Current Institutional Affiliation
Limited Term Visiting Assistant Professor, History, Kennesaw State University

Award Information

International Dissertation Research Fellowship 2018
Institutional Affiliation (at time of award):
History, Middle Tennessee State University
Constructing Community, Contesting History: Popular Politics and Peripheral Citizenship in Urban Mexico, 1965-1993

My dissertation will offer an alternative perspective on politics in Cold War Mexico by privileging the political cultures of the urban poor. From the vantage points of the Santa Cecilia, Lomas de Polanco, Santa Margarita, Santa Rosa, and Vicente Guerrero neighborhoods on the periphery of Guadalajara, popular education, liberation theology, and urban space informed the development of a grassroots, counterhegemonic presence in the public sphere during the 1970s and 1980s. What was the nature of popular political participation in the authoritarian context of this period? Moreover, how was power produced, contested, and negotiated on the peripheries of Latin American cities in this era of neoliberalism? Anchored in peripheral settlements common to Latin America's major cities after World War II, Christian base communities (CEBs) and the urban popular movement articulated and performed notions of citizenship and democracy based on ideals of participation, rights, justice, and autonomy. CEBs in Guadalajara built on well-established Catholic organizing traditions, and the popular education theories of Brazilian educator Paulo Freire, to elaborate a revised political lexicon and expanded political repertoire for popular movements to capitalize on. Perhaps most strikingly, women were the clear majority of active participants in CEBs and popular movement groups.

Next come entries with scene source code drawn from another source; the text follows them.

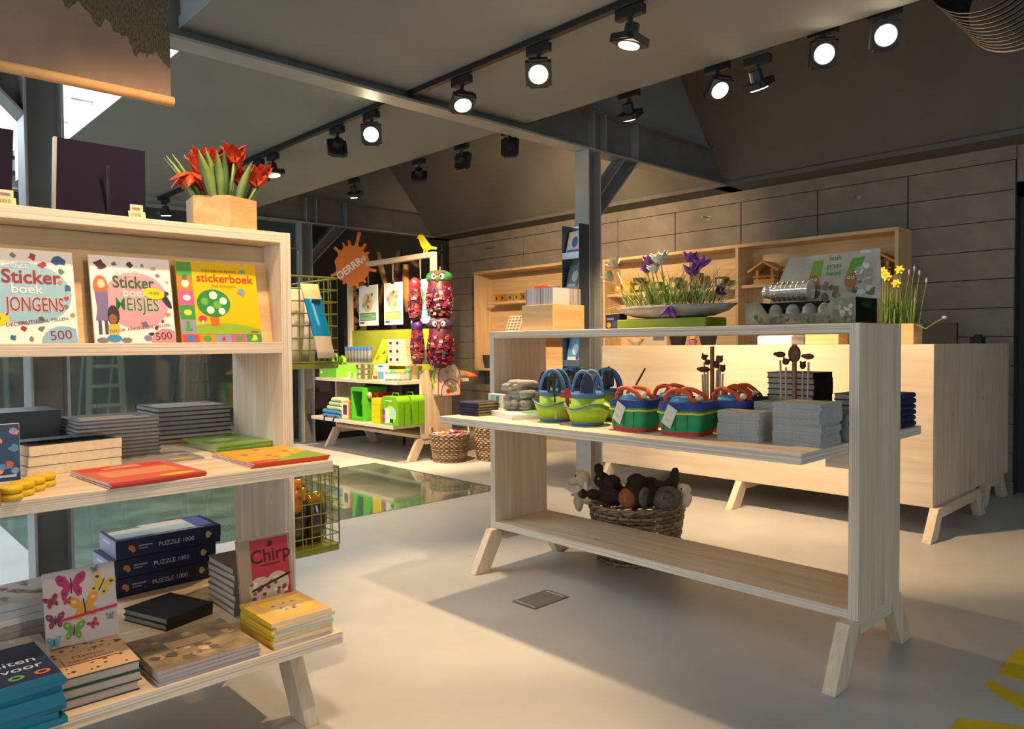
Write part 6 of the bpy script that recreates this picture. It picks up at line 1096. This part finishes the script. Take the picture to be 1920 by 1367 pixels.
for a in [(4.26, 4.56, 6.76, 6.78, 0, .36), (4.26, 4.56, 6.98, 7.0, 0, .36), (4.26, 4.56, 6.78, 6.98, 0, .04), (4.26, 4.56, 6.78, 6.98, .32, .36), (4.55, 4.56, 6.78, 6.98, .04, .32)]: MB().bx(a[0], a[1], a[2], a[3], z+a[4], z+a[5], WG).build('carton_wall', t)
MB().ell((4.36, 6.86, z+.2), (.05, .05, .09), M('8fc07a', .6), 10, 7).build('toy_inside', t, smooth=True); MB().ell((4.34, 6.74, z+.28), (.035, .035, .04), M('d09a7a', .6), 10, 7).build('toy_head', t, smooth=True)
carton('red_box', 'tall red carton behind the yellow ones', 4.34, 4.62, 6.60, 6.68, z, .31, 'b0241f', [(.1, .72, .9, .95, '8a1a18'), (.2, .4, .8, .66, 'e4dcd0')])
for k in range(4): carton('yellow_box', ORD[3-k]+' of four stacked yellow cartons on the low shelf', 4.25, 4.42, 6.44, 6.585, z+.066*k, .065, 'e8c810', [(.0, .0, 1, .06, 'b89a10')], group='stacked yellow cartons')
for k, (x0_, l) in enumerate(((4.25, 'front lime green toy suitcase with a picture on its face'), (4.43, 'rear lime green toy suitcase behind the first'))):
    t = thing('toy_suitcase', l, 'suitcase', (x0_+.08, 6.26, z), 0, 'lime green toy suitcases', False); n = 8; w, h = .30, .295; r_ = .06
    pr = [(-w/2, 0), (w/2, 0)]+[(w/2-r_+r_*math.cos(a), h-r_+r_*math.sin(a)) for a in [PI/2*q/n for q in range(n+1)]]+[(-w/2+r_+r_*math.cos(a), h-r_+r_*math.sin(a)) for a in [PI/2+PI/2*q/n for q in range(n+1)]]
    MB().prism(pr, 0, -.08, .075, M('6fae1f', .35, var=.1, vs=20)).build('case', t, bevel=.003); MB().tube([(0, -.05, h), (0, -.045, h+.03), (0, .045, h+.03), (0, .05, h)], .007, M('5f9a1a', .4), 6).build('handle', t); MB().bx(-.008, .0, -w/2-.001, w/2+.001, .0, h*.8, M('3f6a14', .5)).build('seam_band', t)
    p = Print((-.0805, w/2, 0), (0, -1, 0), (0, 0, 1)); p.ell(.17, .11, .10, .09, 'a9d98a', 20).rect(.05, .02, .15, .17, 'cfe0c8').rect(.16, .03, .22, .07, '2f3a34').ell(.05, .13, .03, .04, '7a4a5a', 12).ell(.045, .06, .03, .045, 'c03a7a', 12).rect(.2, .1, .26, .16, '9fc8e0').rect(.08, .245, .2, .255, 'dfeec8'); p.build(t, 'case_print')
# wooden hands and boards hanging on the dark wall behind the display
HW = M((.55, .30, .10), .55, var=.2, vs=8)
def hand(x, y, zc, s_, rot, label, th=.02, mat=HW):
    t = thing('wooden_hand', label, 'ornament', (x, y, zc), 0, 'wooden hand cutouts', False); m_ = MB()
    def C(p): return (0, -(p[0]*math.cos(rot)-p[1]*math.sin(rot))*s_, (p[0]*math.sin(rot)+p[1]*math.cos(rot))*s_)
    def stub(a, b, w, th_=th):
        a, b = Vector(C(a)), Vector(C(b)); d = (b-a).normalized(); n_ = Vector((0, -d.z, d.y)); pr = [a+n_*w*s_, a-n_*w*s_]+[b+(-n_*math.cos(q)+d*math.sin(q))*w*s_ for q in [PI*k/6 for k in range(7)]]
        m_2 = MB(); N_ = len(pr); m_2.add([p+Vector((-th_/2, 0, 0)) for p in pr]+[p+Vector((th_/2, 0, 0)) for p in pr], [tuple(range(N_)), tuple(range(N_, 2*N_))[::-1]]+[(i, N_+i, N_+(i+1) % N_, (i+1) % N_) for i in range(N_)], mat); return m_2
    MB().ell((0, 0, 0), (th*.7, .5*s_, .55*s_), mat, 12, 8).build('palm', t, smooth=True)
    for a in ((-1.35, .25), (-1.45, -.45), (-1.0, -1.15)): stub((-.2, 0), a, .22).build('finger', t)
    stub((.1, .1), (-.7, 1.0), .2).build('thumb', t); return t
hand(5.15, 8.15, 1.90, .17, .0, 'wooden hand cutout low behind the splat sign'); hand(5.15, 8.14, 1.44, .19, -.2, 'wooden hand cutout left of the green board'); 
for k, (y, zz, L_, r_, w) in enumerate([(7.55, 2.1, .45, 1.2, .06), (7.25, 2.05, .5, 1.75, .07), (7.05, 1.85, .55, 1.5, .08), (6.95, 2.15, .3, .5, .06), (7.35, 1.6, .5, 1.4, .07), (6.75, 1.55, .4, 1.0, .06), (6.55, 1.5, .35, -.7, .07), (7.6, 1.7, .45, 1.8, .05)]):
    c = Vector((5.05, y, zz)); d = Vector((0, math.cos(r_), math.sin(r_))); o = MB().tube([(-d*L_/2), d*0+Vector((0, .02, .02)), (d*L_/2)], [w*.5, w*.7, w*.45], [HW, M((.10, .05, .03), .6)][k % 2], 8, flat=.8).build('driftwood_piece', loc=c, smooth=True, local=True)
    tag(o, ['pale', 'dark'][k % 2]+' driftwood piece '+['under the splat sign', 'left of the middle card', 'above the middle card', 'near the frame top bar', 'behind the first card', 'between the last two cards', 'low behind the blue card', 'beside the left frame post'][k], 'driftwood', 'driftwood behind the display')
t = thing('driftwood_rack', 'dark metal rack holding driftwood behind the children display', 'rack', (5.1, 7.2, 0), 0); [MB().bx(5.09, 5.11, y, y+.02, 0, 2.3, BLACK).build('upright', t) for y in (6.45, 7.2, 7.95)]; [MB().bx(5.09, 5.11, 6.45, 7.97, zz, zz+.015, BLACK).build('rail', t) for zz in (1.4, 1.9, 2.2)]
# bare branches behind the glass screen
t = thing('branch_bundle', 'bundle of bare branches standing behind the far display', 'branches', (4.35, 8.75, 0), 0, None, False); rb = random.Random(23)
for k in range(22):
    x, y = rb.uniform(-.3, .1), rb.uniform(-.1, .2); MB().tube([(x, y, 0), (x+rb.uniform(-.05, .05), y, .5), (x+rb.uniform(-.15, .15), y+rb.uniform(-.1, .1), rb.uniform(.8, 1.2))], [.009, .007, .003], M((.13, .09, .06), .9), 5).build('branch', t)
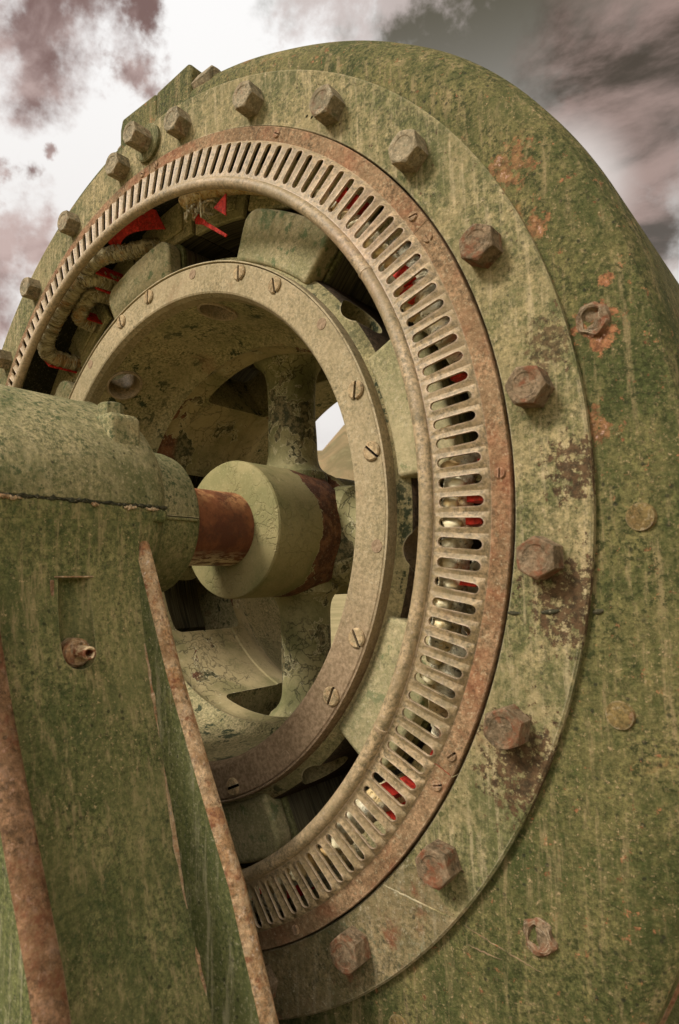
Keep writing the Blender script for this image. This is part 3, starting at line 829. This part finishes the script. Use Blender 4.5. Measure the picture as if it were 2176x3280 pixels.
# smooth liners added in a pale colour so the cable-hole walls look lit
for k in range(8):
    t = R(82 + 45 * k); n = 32; bm = bmesh.new(); d = Vector((math.cos(t), 0, math.sin(t))); u = Vector((-math.sin(t), 0, math.cos(t)))
    rows = []
    for rad_, q in ((.0535, .578), (.0525, .574), (.048, .574), (.0465, .578), (.0465, .66), (.0535, .66)):
        row = []
        for i in range(n):
            o_ = u * rad_ * math.cos(2 * PI * i / n); yy = .150 + rad_ * math.sin(2 * PI * i / n)
            # follow the drum's tapering bore
            inner = .586 - (yy - .088) * .1 - .002
            qq = inner + (q - .578) if q < .6 else q
            off = math.sqrt(max(qq * qq - (rad_ * math.cos(2 * PI * i / n)) ** 2, .01))
            row.append(bm.verts.new(d * off + o_ + Vector((0, yy, 0))))
        rows.append(row)
    for a_, b_ in zip(rows, rows[1:] + rows[:1]):
        for i in range(n): bm.faces.new((a_[i], a_[(i + 1) % n], b_[(i + 1) % n], b_[i]))
    bmesh.ops.recalc_face_normals(bm, faces=bm.faces)
    obj('hole_lit_liner', bm, 'vent', RT, sharp=50)
# end ring with its slotted screws
bm = bmesh.new()
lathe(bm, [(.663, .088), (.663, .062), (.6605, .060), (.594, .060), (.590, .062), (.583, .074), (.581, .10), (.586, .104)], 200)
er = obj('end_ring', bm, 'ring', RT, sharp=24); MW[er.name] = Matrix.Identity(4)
bm = bmesh.new(); lathe(bm, [(.6645, .088), (.6645, .060), (.666, .0575), (.669, .0585), (.670, .064), (.670, .09)], 200)
obj('ring_bead', bm, 'ring', er)
SC2 = None
spin2 = {110.5: -20, 98.7: 2, 65.7: 3, 53.8: -8, 20.5: 8, 8.5: -48, -25: -24, -36.7: 24, -69.5: 68}
for k in range(8):
    for s in (6, -6):
        d = 104.6 + 45 * k + s; d = (d + 180) % 360 - 180
        if SC2 is None: SC2 = obj('screw', screw_bm(.0195, .0062, .0060, .0055), ['ring_screw', 'slot'], None, lift=False); o = SC2
        else: o = dup(SC2)
        sp = min(spin2.items(), key=lambda q: abs(q[0] - d)); sp = sp[1] if abs(sp[0] - d) < 3 else rnd.uniform(-60, 60)
        o.parent = er; o.matrix_parent_inverse = Matrix.Identity(4)
        o.matrix_basis = mat_at(pol(.642, R(d), .0605), R(sp))
    bm = bmesh.new(); lathe(bm, [(0, -.0012), (.0125, -.0012), (.0135, .002)], 24)
    o = obj('filled_hole', bm, 'ring', None, lift=False); o.parent = er; o.matrix_parent_inverse = Matrix.Identity(4); o.matrix_basis = mat_at(pol(.645, R(82 + 45 * k), .060))
# eight poles: smooth end cap, rim plate, laminated body
for k in range(8):
    c = R(104.6 + 45 * k); h = R(11.2)
    bm = bmesh.new(); sector(bm, .676, .806, c - h, c + h, .084, .132, 8, .042)
    pole = obj('pole', bm, 'cap', RT, .009, seg=3); MW[pole.name] = Matrix.Identity(4)
    bm = bmesh.new(); sector(bm, .69, .812, c - h - .006, c + h + .006, .132, .146, 8, .036)
    obj('retaining_plate', bm, 'rib', pole, .003)
    bm = bmesh.new(); sector(bm, .695, .808, c - h - .002, c + h + .002, .146, 1.0, 8, .03)
    obj('laminated_core', bm, 'lamin', pole)
    # taped lead passing under the hole
    g = R(82 + 45 * k)
    if k != 1: continue
    bm = bmesh.new(); P = [pol(.67, g - R(9), .20), pol(.655, g - R(4), .155), pol(.648, g, .135), pol(.652, g + R(4), .125), pol(.67, g + R(9), .12)]
    sweep(bm, resample(smooth_path(P, 12), .0045), .0195, 16, .07, rnd=random.Random(k)); obj('field_lead', bm, 'cable', RT, sharp=60)
# hub, spokes, shaft
bm = bmesh.new(); lathe(bm, [(.099, .254), (.183, .254), (.189, .2565), (.192, .262), (.192, .538), (.189, .543), (.18, .56), (.20, .60), (.18, .66), (.192, .70), (.192, .90), (.10, .90)], 96)
obj('hub', bm, 'hub', RT, sharp=24)
def spoke_bm(t, cy, big=1.):
    bm = bmesh.new(); n = 28; rows = []
    d = Vector((math.cos(t), 0, math.sin(t))); u = Vector((-math.sin(t), 0, math.cos(t)))
    N = 36
    for i in range(N + 1):
        q = .12 + (.56 - .12) * i / N
        fl = 1 + .55 * math.exp(-max(0, q - .18) / .024) + .75 * math.exp(-max(0, .540 - q) / .022)
        a, b = .073 * fl * big, .070 * (1 + (fl - 1) * .6) * (1 + (big - 1) * .4)
        rows.append([bm.verts.new(d * q + Vector((0, cy, 0)) + u * a * (abs(math.cos(2 * PI * j / n)) ** .85) * (1 if math.cos(2 * PI * j / n) > 0 else -1) + Vector((0, b * (abs(math.sin(2 * PI * j / n)) ** .85) * (1 if math.sin(2 * PI * j / n) > 0 else -1), 0))) for j in range(n)])
    for i in range(N):
        for j in range(n): bm.faces.new((rows[i][j], rows[i][(j + 1) % n], rows[i + 1][(j + 1) % n], rows[i + 1][j]))
    bm.faces.new(rows[0]); bm.faces.new(rows[-1]); bmesh.ops.recalc_face_normals(bm, faces=bm.faces)
    for v in bm.verts: v.co += mnoise.noise_vector(v.co * 9 + Vector((t, 0, 0))) * .004
    return bm
for t_, cy_, bg_ in ((89.5, .518, 1.), (177, .54, 1.25), (-88.5, .555, 1.), (-5., .605, 1.35)): obj('spoke', spoke_bm(R(t_), cy_, bg_), 'peel', RT)
bm = bmesh.new(); lathe(bm, [(0, -.75), (.101, -.75), (.1015, -.4), (.1015, .26), (.1015, 1.4), (0, 1.4)], 72); obj('shaft', bm, 'shaft', RT)

# ------------------------------------------------------------------ pedestal bearing in front
BR = thing('bearing_pedestal', 'green cast pedestal bearing with rusty flanged edges, holding the shaft in the left foreground', 'bearing pedestal', (0, -.36, 0))
A_, B_ = .287, .254
SECT = [(-.52, .90), (-.512, .97), (-.50, 1.), (-.205, 1.), (-.185, .992), (-.168, .965), (-.152, .915), (-.142, .85), (-.138, .72)]
def half(sign):
    bm = bmesh.new(); rows = []; n = 40
    for y, s in SECT:
        row = []
        for i in range(n + 1):
            t = PI * i / n
            x = A_ * s * math.cos(t); z = sign * B_ * s * math.sin(t)
            # shoulders a little fuller than an ellipse near the joint
            row.append(bm.verts.new((x, y, z + sign * .0014)))
        rows.append(row)
    for a, b in zip(rows, rows[1:]):
        for i in range(n): bm.faces.new((a[i], a[i + 1], b[i + 1], b[i]))
    bm.faces.new(rows[0]); bm.faces.new(rows[-1])
    bm.faces.new([r[0] for r in rows] + [r[-1] for r in reversed(rows)])
    bmesh.ops.recalc_face_normals(bm, faces=bm.faces)
    for v in bm.verts:
        if abs(v.co.z) > .01: v.co += mnoise.noise_vector(v.co * 6) * .0035
    return bm
cap = obj('bearing_cap', half(1), 'cap_top', BR, .003, sharp=40); MW[cap.name] = Matrix.Identity(4)
obj('lower_housing', half(-1), 'bearing', BR, .003, sharp=40)
bm = bmesh.new(); boxm(bm, -.27, .27, -.49, -.16, -.003, .003); obj('joint_gasket', bm, 'seam', BR)
rr = random.Random(21)
bm = bmesh.new(); sweep(bm, [(.2855 + rr.uniform(-.0012, .0012), -.50 + .335 * i / 70, rr.uniform(-.0016, .0016)) for i in range(71)], .0036, 7, .5, rnd=rr); obj('joint_crack', bm, 'seam', BR)
for y0, y1 in ((-.50, -.455), (-.262, -.235), (-.215, -.185), (-.33, -.315)):
    bm = bmesh.new(); sweep(bm, [(.2885 + rr.uniform(-.0012, .0012), y0 + (y1 - y0) * i / 14, -.0045 + rr.uniform(-.0015, .0015)) for i in range(15)], lambda u: .001 + .0028 * math.sin(PI * u), 7, .4, rnd=rr); obj('paint_curl', bm, 'edge_rust', BR)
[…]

How does the shift to greater initiative and mobilization among poor and working-class women alter our understandings of social relations and political culture in urban Mexico after 1968? More broadly, how does this history affect conceptualizations of citizenship, democracy, and the public sphere in twentieth century Latin America? Answers to these questions help contextualize current crises and conflicts in Mexico, considering the ongoing emptiness of electoral politics, the persistence of authoritarian and neoliberal rule, and a civil society terrain still highly contested.